French historian Pierra Nora proposes that “the quest for memory is the search of one’s history.” Marquez exploits this very notion of memory to rewrite the history of the colonized. The novel begins as a recollection of Colonel Aureliano Buendia as he faces a firing squad but is transported back in time with a specific memory of a “distant afternoon when his father took him to discover ice.” A fictional town called Macondo is discovered by Jose Arcadio Buendia, the patriarch of Buendia family who constantly examines and subverts the privileged truth claims.

The novel leads you through an unexpected journey of surreal events that makes one question the thin line that exists between truth and fiction.
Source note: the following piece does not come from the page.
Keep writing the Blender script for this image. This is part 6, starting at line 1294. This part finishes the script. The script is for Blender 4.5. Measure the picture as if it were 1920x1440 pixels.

Be it Macondo going through a spell of insomnia which makes Jose Arcadio hilariously label out everything, or the swarm of yellow butterflies aiding the lovers, people levitating and disappearing into thin air, blood itself trickling down for miles to announce the murder; deciphering of an ancient book written by a gypsy that supposedly holds the prophesy for Buendia family; the intriguing sexual adventures which are at times obscene yet passionate and even incestuous.

one hundred years of solitude

Marquez’s art of storytelling is unparalleled, the first page of the novel bears a massive framework of the Buendia family, with characters of same names alternating mostly between Arcadios’ and Aurelianos’ but each with his stark uniqueness. It is not only the characters but the town of Macondo progresses as well from a jungle patch to a modernized town with railroads, finally becoming the ghost town reverberating with silence and solitude.

A narrative which works through sequences of fragile memories tends to get shaped as the heart desires, making the narrator an unreliable source. Should a reader question the narrator’s judgement or merely enjoy it as a fictional tale? Finding the answers to question of “who perceives?” and “who focalizes?” might straighten out a few of the twisted knots. But sometimes it is disorientation which leads to truth.